- Dataset excerpt:
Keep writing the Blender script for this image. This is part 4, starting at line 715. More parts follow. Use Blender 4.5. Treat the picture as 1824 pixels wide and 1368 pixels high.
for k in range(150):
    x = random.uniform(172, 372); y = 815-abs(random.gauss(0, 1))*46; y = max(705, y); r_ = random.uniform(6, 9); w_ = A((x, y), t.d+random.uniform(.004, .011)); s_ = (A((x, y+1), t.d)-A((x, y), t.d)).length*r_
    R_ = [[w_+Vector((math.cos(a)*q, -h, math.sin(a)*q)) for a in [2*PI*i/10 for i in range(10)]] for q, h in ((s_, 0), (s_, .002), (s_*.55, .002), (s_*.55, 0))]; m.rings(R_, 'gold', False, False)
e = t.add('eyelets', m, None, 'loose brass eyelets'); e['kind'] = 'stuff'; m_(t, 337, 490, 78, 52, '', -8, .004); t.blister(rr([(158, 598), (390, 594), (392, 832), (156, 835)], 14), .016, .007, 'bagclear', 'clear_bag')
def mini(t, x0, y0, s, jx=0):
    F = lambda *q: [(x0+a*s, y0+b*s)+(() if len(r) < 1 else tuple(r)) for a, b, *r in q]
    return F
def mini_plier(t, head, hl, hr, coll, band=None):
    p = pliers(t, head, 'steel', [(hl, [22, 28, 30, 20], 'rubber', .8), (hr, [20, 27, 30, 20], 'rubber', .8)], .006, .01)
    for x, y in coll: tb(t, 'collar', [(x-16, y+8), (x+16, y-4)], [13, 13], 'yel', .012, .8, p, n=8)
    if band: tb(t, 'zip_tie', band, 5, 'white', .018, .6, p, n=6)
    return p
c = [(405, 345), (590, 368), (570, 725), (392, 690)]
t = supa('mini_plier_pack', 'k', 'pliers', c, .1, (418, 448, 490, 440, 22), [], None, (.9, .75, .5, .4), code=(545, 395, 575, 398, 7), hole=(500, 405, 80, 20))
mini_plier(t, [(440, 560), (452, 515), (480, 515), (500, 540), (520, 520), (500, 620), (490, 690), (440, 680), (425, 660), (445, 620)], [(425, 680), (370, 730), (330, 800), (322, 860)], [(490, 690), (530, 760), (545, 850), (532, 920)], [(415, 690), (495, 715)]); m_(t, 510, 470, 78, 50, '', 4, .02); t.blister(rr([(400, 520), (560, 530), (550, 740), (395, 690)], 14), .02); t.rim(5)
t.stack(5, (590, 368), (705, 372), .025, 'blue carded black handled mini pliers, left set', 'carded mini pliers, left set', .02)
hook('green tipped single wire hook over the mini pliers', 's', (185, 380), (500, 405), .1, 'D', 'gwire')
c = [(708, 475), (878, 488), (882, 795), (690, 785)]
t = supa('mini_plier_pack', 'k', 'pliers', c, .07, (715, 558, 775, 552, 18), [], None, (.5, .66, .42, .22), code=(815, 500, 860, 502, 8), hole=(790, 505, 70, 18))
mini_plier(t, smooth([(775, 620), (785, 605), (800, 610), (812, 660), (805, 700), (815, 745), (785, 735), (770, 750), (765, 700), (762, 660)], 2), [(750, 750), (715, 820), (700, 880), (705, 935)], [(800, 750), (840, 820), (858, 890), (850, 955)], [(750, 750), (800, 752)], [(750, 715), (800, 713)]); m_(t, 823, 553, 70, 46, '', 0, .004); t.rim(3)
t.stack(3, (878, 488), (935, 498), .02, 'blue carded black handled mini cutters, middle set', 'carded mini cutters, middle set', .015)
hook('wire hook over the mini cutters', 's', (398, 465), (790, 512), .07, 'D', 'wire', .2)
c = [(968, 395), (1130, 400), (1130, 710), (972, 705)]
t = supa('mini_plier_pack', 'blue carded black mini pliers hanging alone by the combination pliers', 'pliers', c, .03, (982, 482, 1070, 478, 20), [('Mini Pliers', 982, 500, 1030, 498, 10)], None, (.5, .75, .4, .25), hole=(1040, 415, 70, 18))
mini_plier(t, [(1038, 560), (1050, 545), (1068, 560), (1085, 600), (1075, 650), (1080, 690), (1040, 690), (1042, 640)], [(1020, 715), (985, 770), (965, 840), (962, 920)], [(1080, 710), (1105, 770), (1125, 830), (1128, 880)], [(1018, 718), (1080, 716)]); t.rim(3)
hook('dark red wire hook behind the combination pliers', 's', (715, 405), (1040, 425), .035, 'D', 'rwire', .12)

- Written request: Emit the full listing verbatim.

- Response to this exercise:
Keep writing the Blender script for this image. This is part 4, starting at line 715. More parts follow. Use Blender 4.5. Treat the picture as 1824 pixels wide and 1368 pixels high.
for k in range(150):
    x = random.uniform(172, 372); y = 815-abs(random.gauss(0, 1))*46; y = max(705, y); r_ = random.uniform(6, 9); w_ = A((x, y), t.d+random.uniform(.004, .011)); s_ = (A((x, y+1), t.d)-A((x, y), t.d)).length*r_
    R_ = [[w_+Vector((math.cos(a)*q, -h, math.sin(a)*q)) for a in [2*PI*i/10 for i in range(10)]] for q, h in ((s_, 0), (s_, .002), (s_*.55, .002), (s_*.55, 0))]; m.rings(R_, 'gold', False, False)
e = t.add('eyelets', m, None, 'loose brass eyelets'); e['kind'] = 'stuff'; m_(t, 337, 490, 78, 52, '', -8, .004); t.blister(rr([(158, 598), (390, 594), (392, 832), (156, 835)], 14), .016, .007, 'bagclear', 'clear_bag')
def mini(t, x0, y0, s, jx=0):
    F = lambda *q: [(x0+a*s, y0+b*s)+(() if len(r) < 1 else tuple(r)) for a, b, *r in q]
    return F
def mini_plier(t, head, hl, hr, coll, band=None):
    p = pliers(t, head, 'steel', [(hl, [22, 28, 30, 20], 'rubber', .8), (hr, [20, 27, 30, 20], 'rubber', .8)], .006, .01)
    for x, y in coll: tb(t, 'collar', [(x-16, y+8), (x+16, y-4)], [13, 13], 'yel', .012, .8, p, n=8)
    if band: tb(t, 'zip_tie', band, 5, 'white', .018, .6, p, n=6)
    return p
c = [(405, 345), (590, 368), (570, 725), (392, 690)]
t = supa('mini_plier_pack', 'k', 'pliers', c, .1, (418, 448, 490, 440, 22), [], None, (.9, .75, .5, .4), code=(545, 395, 575, 398, 7), hole=(500, 405, 80, 20))
mini_plier(t, [(440, 560), (452, 515), (480, 515), (500, 540), (520, 520), (500, 620), (490, 690), (440, 680), (425, 660), (445, 620)], [(425, 680), (370, 730), (330, 800), (322, 860)], [(490, 690), (530, 760), (545, 850), (532, 920)], [(415, 690), (495, 715)]); m_(t, 510, 470, 78, 50, '', 4, .02); t.blister(rr([(400, 520), (560, 530), (550, 740), (395, 690)], 14), .02); t.rim(5)
t.stack(5, (590, 368), (705, 372), .025, 'blue carded black handled mini pliers, left set', 'carded mini pliers, left set', .02)
hook('green tipped single wire hook over the mini pliers', 's', (185, 380), (500, 405), .1, 'D', 'gwire')
c = [(708, 475), (878, 488), (882, 795), (690, 785)]
t = supa('mini_plier_pack', 'k', 'pliers', c, .07, (715, 558, 775, 552, 18), [], None, (.5, .66, .42, .22), code=(815, 500, 860, 502, 8), hole=(790, 505, 70, 18))
mini_plier(t, smooth([(775, 620), (785, 605), (800, 610), (812, 660), (805, 700), (815, 745), (785, 735), (770, 750), (765, 700), (762, 660)], 2), [(750, 750), (715, 820), (700, 880), (705, 935)], [(800, 750), (840, 820), (858, 890), (850, 955)], [(750, 750), (800, 752)], [(750, 715), (800, 713)]); m_(t, 823, 553, 70, 46, '', 0, .004); t.rim(3)
t.stack(3, (878, 488), (935, 498), .02, 'blue carded black handled mini cutters, middle set', 'carded mini cutters, middle set', .015)
hook('wire hook over the mini cutters', 's', (398, 465), (790, 512), .07, 'D', 'wire', .2)
c = [(968, 395), (1130, 400), (1130, 710), (972, 705)]
t = supa('mini_plier_pack', 'blue carded black mini pliers hanging alone by the combination pliers', 'pliers', c, .03, (982, 482, 1070, 478, 20), [('Mini Pliers', 982, 500, 1030, 498, 10)], None, (.5, .75, .4, .25), hole=(1040, 415, 70, 18))
mini_plier(t, [(1038, 560), (1050, 545), (1068, 560), (1085, 600), (1075, 650), (1080, 690), (1040, 690), (1042, 640)], [(1020, 715), (985, 770), (965, 840), (962, 920)], [(1080, 710), (1105, 770), (1125, 830), (1128, 880)], [(1018, 718), (1080, 716)]); t.rim(3)
hook('dark red wire hook behind the combination pliers', 's', (715, 405), (1040, 425), .035, 'D', 'rwire', .12)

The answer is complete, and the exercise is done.